>>>
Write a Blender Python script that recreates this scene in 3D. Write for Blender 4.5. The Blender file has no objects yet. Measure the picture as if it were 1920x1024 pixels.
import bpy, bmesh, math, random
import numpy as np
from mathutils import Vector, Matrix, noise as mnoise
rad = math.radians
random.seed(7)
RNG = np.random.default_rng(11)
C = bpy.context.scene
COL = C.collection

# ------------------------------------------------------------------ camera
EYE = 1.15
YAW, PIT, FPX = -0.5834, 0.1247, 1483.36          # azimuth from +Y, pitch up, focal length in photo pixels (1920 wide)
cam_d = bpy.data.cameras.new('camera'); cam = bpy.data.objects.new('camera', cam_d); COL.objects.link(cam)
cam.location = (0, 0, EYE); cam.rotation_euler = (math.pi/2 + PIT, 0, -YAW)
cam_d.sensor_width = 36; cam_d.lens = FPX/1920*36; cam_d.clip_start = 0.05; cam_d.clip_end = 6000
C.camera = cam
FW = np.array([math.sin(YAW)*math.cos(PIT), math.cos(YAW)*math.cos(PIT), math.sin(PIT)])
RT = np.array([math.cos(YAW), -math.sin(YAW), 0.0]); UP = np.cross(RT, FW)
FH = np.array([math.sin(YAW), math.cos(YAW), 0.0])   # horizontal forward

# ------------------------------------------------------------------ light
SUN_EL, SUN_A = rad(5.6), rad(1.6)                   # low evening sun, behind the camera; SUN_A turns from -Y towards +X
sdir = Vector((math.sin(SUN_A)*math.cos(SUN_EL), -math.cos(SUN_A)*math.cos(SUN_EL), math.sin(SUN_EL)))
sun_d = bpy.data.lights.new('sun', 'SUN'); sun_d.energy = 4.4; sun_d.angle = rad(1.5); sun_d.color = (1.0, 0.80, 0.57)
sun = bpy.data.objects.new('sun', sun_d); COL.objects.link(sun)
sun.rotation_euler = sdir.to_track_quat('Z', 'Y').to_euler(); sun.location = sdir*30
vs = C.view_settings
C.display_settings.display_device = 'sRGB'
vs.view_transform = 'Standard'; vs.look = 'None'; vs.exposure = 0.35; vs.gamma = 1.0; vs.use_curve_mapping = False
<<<
__Task instructions__: Which lines contain "pixels"? Copy each of them out.

__Final result__:
Write a Blender Python script that recreates this scene in 3D. Write for Blender 4.5. The Blender file has no objects yet. Measure the picture as if it were 1920x1024 pixels.
YAW, PIT, FPX = -0.5834, 0.1247, 1483.36          # azimuth from +Y, pitch up, focal length in photo pixels (1920 wide)